__RECORDED INFORMATION__

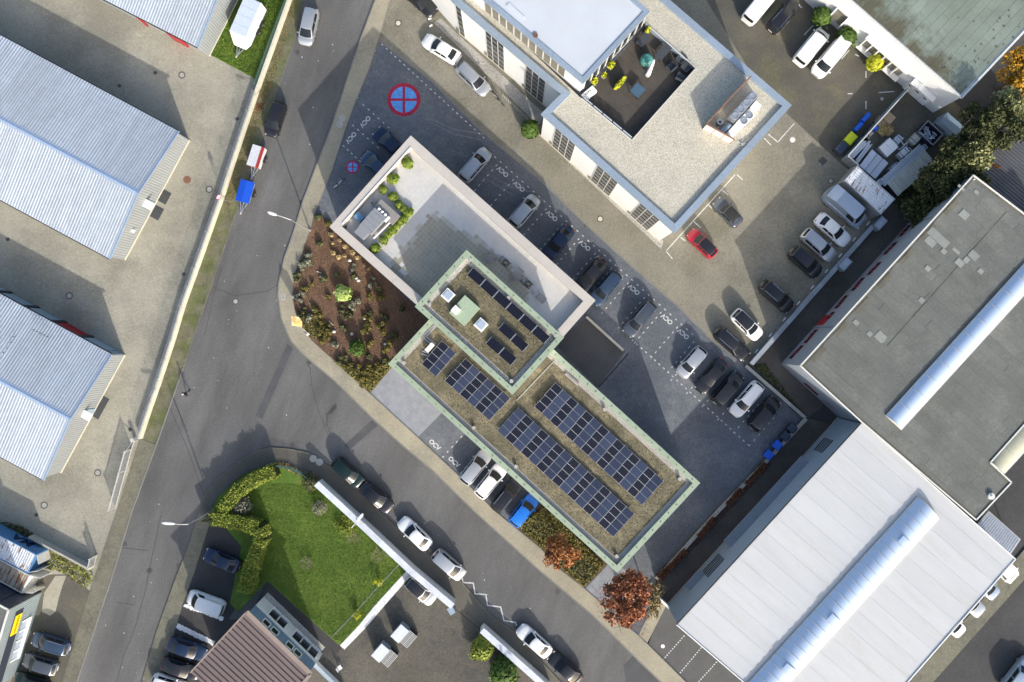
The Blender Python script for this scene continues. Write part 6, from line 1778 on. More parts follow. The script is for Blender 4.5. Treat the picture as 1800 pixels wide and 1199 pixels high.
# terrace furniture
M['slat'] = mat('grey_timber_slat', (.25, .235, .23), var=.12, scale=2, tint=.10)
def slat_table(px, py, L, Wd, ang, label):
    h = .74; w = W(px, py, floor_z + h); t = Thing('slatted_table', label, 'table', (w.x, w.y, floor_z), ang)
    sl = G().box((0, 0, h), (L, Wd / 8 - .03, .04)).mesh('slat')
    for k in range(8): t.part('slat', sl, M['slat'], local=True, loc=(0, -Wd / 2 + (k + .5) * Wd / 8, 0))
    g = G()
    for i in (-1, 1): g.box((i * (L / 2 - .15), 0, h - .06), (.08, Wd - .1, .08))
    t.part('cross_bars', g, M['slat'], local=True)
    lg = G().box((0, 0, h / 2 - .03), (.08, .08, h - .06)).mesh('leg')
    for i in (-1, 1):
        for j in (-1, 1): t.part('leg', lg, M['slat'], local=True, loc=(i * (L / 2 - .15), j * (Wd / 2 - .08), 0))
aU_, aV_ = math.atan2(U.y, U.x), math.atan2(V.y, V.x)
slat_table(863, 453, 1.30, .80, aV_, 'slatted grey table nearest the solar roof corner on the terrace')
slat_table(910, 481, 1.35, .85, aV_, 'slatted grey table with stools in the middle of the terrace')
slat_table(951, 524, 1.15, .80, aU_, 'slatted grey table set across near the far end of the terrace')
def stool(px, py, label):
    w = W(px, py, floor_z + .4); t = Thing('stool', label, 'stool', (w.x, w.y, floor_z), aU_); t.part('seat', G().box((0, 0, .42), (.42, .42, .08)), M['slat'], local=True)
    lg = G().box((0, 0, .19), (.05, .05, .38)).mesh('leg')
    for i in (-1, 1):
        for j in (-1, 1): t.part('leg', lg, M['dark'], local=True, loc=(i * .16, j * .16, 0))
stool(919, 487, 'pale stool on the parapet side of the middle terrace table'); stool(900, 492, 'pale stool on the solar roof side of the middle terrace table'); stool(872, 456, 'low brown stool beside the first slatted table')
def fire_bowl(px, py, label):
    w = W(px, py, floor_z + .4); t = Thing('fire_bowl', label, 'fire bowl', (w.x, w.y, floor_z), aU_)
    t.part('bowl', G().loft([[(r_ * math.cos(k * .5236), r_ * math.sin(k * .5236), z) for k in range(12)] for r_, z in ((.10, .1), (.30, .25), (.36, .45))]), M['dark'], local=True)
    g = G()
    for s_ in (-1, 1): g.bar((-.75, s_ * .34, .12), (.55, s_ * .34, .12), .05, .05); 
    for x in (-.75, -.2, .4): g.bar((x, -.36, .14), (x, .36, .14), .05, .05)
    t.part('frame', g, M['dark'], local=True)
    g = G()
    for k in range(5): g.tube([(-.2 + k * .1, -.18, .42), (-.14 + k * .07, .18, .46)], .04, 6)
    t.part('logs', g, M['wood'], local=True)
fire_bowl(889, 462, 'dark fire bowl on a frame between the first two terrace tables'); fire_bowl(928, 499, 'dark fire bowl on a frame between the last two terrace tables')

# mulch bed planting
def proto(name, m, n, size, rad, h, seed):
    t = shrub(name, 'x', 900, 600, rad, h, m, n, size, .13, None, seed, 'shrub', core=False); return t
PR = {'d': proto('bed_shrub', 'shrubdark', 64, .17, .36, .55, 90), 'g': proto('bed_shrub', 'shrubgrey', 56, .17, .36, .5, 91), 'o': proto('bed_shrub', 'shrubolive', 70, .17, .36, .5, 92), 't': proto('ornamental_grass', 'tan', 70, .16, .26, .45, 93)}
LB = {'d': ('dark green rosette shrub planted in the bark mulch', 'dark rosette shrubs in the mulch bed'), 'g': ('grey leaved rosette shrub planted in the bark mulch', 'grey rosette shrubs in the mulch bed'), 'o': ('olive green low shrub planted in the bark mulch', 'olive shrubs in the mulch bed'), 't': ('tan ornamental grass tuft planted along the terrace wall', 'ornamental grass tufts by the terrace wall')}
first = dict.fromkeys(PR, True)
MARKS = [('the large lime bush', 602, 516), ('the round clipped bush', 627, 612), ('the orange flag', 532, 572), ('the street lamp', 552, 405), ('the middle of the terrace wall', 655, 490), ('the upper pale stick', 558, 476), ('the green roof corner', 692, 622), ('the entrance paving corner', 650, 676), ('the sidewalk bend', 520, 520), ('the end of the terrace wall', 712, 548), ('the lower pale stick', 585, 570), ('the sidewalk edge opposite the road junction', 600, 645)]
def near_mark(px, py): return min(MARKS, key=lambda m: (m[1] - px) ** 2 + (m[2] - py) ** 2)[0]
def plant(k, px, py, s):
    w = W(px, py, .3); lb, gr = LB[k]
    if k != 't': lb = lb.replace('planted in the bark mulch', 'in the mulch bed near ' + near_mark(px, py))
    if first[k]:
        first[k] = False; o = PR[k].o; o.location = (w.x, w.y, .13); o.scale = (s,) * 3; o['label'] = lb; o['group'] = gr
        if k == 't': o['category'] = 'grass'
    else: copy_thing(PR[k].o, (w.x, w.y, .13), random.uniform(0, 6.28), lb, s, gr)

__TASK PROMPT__
Print the complete listing exactly, apart from any pictures.

__RESULT BELOW__
The Blender Python script for this scene continues. Write part 6, from line 1778 on. More parts follow. The script is for Blender 4.5. Treat the picture as 1800 pixels wide and 1199 pixels high.
# terrace furniture
M['slat'] = mat('grey_timber_slat', (.25, .235, .23), var=.12, scale=2, tint=.10)
def slat_table(px, py, L, Wd, ang, label):
    h = .74; w = W(px, py, floor_z + h); t = Thing('slatted_table', label, 'table', (w.x, w.y, floor_z), ang)
    sl = G().box((0, 0, h), (L, Wd / 8 - .03, .04)).mesh('slat')
    for k in range(8): t.part('slat', sl, M['slat'], local=True, loc=(0, -Wd / 2 + (k + .5) * Wd / 8, 0))
    g = G()
    for i in (-1, 1): g.box((i * (L / 2 - .15), 0, h - .06), (.08, Wd - .1, .08))
    t.part('cross_bars', g, M['slat'], local=True)
    lg = G().box((0, 0, h / 2 - .03), (.08, .08, h - .06)).mesh('leg')
    for i in (-1, 1):
        for j in (-1, 1): t.part('leg', lg, M['slat'], local=True, loc=(i * (L / 2 - .15), j * (Wd / 2 - .08), 0))
aU_, aV_ = math.atan2(U.y, U.x), math.atan2(V.y, V.x)
slat_table(863, 453, 1.30, .80, aV_, 'slatted grey table nearest the solar roof corner on the terrace')
slat_table(910, 481, 1.35, .85, aV_, 'slatted grey table with stools in the middle of the terrace')
slat_table(951, 524, 1.15, .80, aU_, 'slatted grey table set across near the far end of the terrace')
def stool(px, py, label):
    w = W(px, py, floor_z + .4); t = Thing('stool', label, 'stool', (w.x, w.y, floor_z), aU_); t.part('seat', G().box((0, 0, .42), (.42, .42, .08)), M['slat'], local=True)
    lg = G().box((0, 0, .19), (.05, .05, .38)).mesh('leg')
    for i in (-1, 1):
        for j in (-1, 1): t.part('leg', lg, M['dark'], local=True, loc=(i * .16, j * .16, 0))
stool(919, 487, 'pale stool on the parapet side of the middle terrace table'); stool(900, 492, 'pale stool on the solar roof side of the middle terrace table'); stool(872, 456, 'low brown stool beside the first slatted table')
def fire_bowl(px, py, label):
    w = W(px, py, floor_z + .4); t = Thing('fire_bowl', label, 'fire bowl', (w.x, w.y, floor_z), aU_)
    t.part('bowl', G().loft([[(r_ * math.cos(k * .5236), r_ * math.sin(k * .5236), z) for k in range(12)] for r_, z in ((.10, .1), (.30, .25), (.36, .45))]), M['dark'], local=True)
    g = G()
    for s_ in (-1, 1): g.bar((-.75, s_ * .34, .12), (.55, s_ * .34, .12), .05, .05); 
    for x in (-.75, -.2, .4): g.bar((x, -.36, .14), (x, .36, .14), .05, .05)
    t.part('frame', g, M['dark'], local=True)
    g = G()
    for k in range(5): g.tube([(-.2 + k * .1, -.18, .42), (-.14 + k * .07, .18, .46)], .04, 6)
    t.part('logs', g, M['wood'], local=True)
fire_bowl(889, 462, 'dark fire bowl on a frame between the first two terrace tables'); fire_bowl(928, 499, 'dark fire bowl on a frame between the last two terrace tables')

# mulch bed planting
def proto(name, m, n, size, rad, h, seed):
    t = shrub(name, 'x', 900, 600, rad, h, m, n, size, .13, None, seed, 'shrub', core=False); return t
PR = {'d': proto('bed_shrub', 'shrubdark', 64, .17, .36, .55, 90), 'g': proto('bed_shrub', 'shrubgrey', 56, .17, .36, .5, 91), 'o': proto('bed_shrub', 'shrubolive', 70, .17, .36, .5, 92), 't': proto('ornamental_grass', 'tan', 70, .16, .26, .45, 93)}
LB = {'d': ('dark green rosette shrub planted in the bark mulch', 'dark rosette shrubs in the mulch bed'), 'g': ('grey leaved rosette shrub planted in the bark mulch', 'grey rosette shrubs in the mulch bed'), 'o': ('olive green low shrub planted in the bark mulch', 'olive shrubs in the mulch bed'), 't': ('tan ornamental grass tuft planted along the terrace wall', 'ornamental grass tufts by the terrace wall')}
first = dict.fromkeys(PR, True)
MARKS = [('the large lime bush', 602, 516), ('the round clipped bush', 627, 612), ('the orange flag', 532, 572), ('the street lamp', 552, 405), ('the middle of the terrace wall', 655, 490), ('the upper pale stick', 558, 476), ('the green roof corner', 692, 622), ('the entrance paving corner', 650, 676), ('the sidewalk bend', 520, 520), ('the end of the terrace wall', 712, 548), ('the lower pale stick', 585, 570), ('the sidewalk edge opposite the road junction', 600, 645)]
def near_mark(px, py): return min(MARKS, key=lambda m: (m[1] - px) ** 2 + (m[2] - py) ** 2)[0]
def plant(k, px, py, s):
    w = W(px, py, .3); lb, gr = LB[k]
    if k != 't': lb = lb.replace('planted in the bark mulch', 'in the mulch bed near ' + near_mark(px, py))
    if first[k]:
        first[k] = False; o = PR[k].o; o.location = (w.x, w.y, .13); o.scale = (s,) * 3; o['label'] = lb; o['group'] = gr
        if k == 't': o['category'] = 'grass'
    else: copy_thing(PR[k].o, (w.x, w.y, .13), random.uniform(0, 6.28), lb, s, gr)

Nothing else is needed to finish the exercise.